3. MLB World Series - Walk-Off Home Run

A World Series ending home run has only happened twice (well, 2.17 times if you factor in the Canadian exchange rate for Joe Carter). Both were close to being baseball’s “ultimate” postseason outcome. Both came in the bottom of the 9th. 

Bill Mazeroski’s shot in 1960 came in Game 7, but the game was tied and there was nobody out. With Carter, the Jays were trailing, but it was only Game 6 and there was one out (not two). 

All that aside, the main issue is that a home run—the quickest way to change a lead in baseball—takes too long to play out. The moment is spread over 3-4 seconds, and there’s actually two moments… the ball leaving the bat and the ball leaving the yard. 

The physics of the game prohibit it from consideration for number one.

2. NBA Finals - Buzzer Beater

This has the potential to jump to number one if the circumstances are right, but sits here at No. 2 because of its dependence on the clock. The perfect senario would have to be Game 7 with the home team having possession, trailing in the final seconds coming out of a timeout. 

The game-winner would need to be deeper than 15 feet and hopefully be preceded by some kind of ridiculous scramble or smack of desperation. It’s all a hypothetical right now, because this hasn’t happened in the modern era.  In fact, no Finals Game 7 has ever gone to OT or ended on a buzzer-beater.

1. NHL Stanley Cup Final - OT Goal

Hockey is unique in that it’s sudden-death AND the possession alternates quickly and without any sort of cadence or boundaries (downs, innings, shot clocks).  Once a hockey Game 7 goes to overtime, the whole thing (game, series, playoff run, season!) is seconds away from crashing down around you at any moment.  It’s a gut-wrenching existence. 

Panic.
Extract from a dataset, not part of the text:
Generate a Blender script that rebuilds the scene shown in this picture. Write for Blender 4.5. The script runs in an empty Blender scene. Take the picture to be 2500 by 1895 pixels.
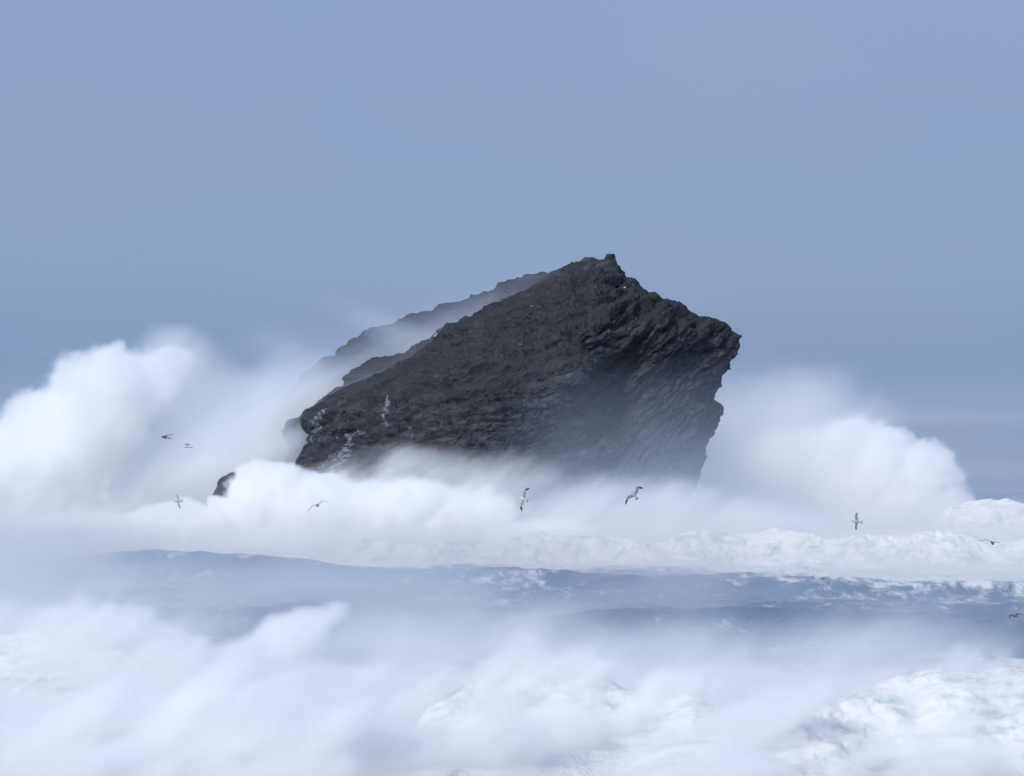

Cathartic relief. Desperation. And that’s BEFORE the game actually ends. And that’s what it does… it ends. No injury time, kneel downs or spread-killing free throws to bleed it out. 

It’s one situation that brings “sudden death” momentarily out of its cliche shell. Over the last half-century, there have been nine Game 7’s in the Stanley Cup Finals, including four this decade. None have gone to overtime.

The last Cup Final Game 7 overtime goal came in 1954 and was only televised in “Canadia” on CBC. That series was also the last time, prior to this season, the Stanley Cup started with games on back-to-back nights. 

But there’s more… That 1954 game winner that touched off an instant celebration for the home crowd was scored by Tony Leswick of… the Detroit Red Wings. 

You stand by, Shirley Bassey.  You just stand by.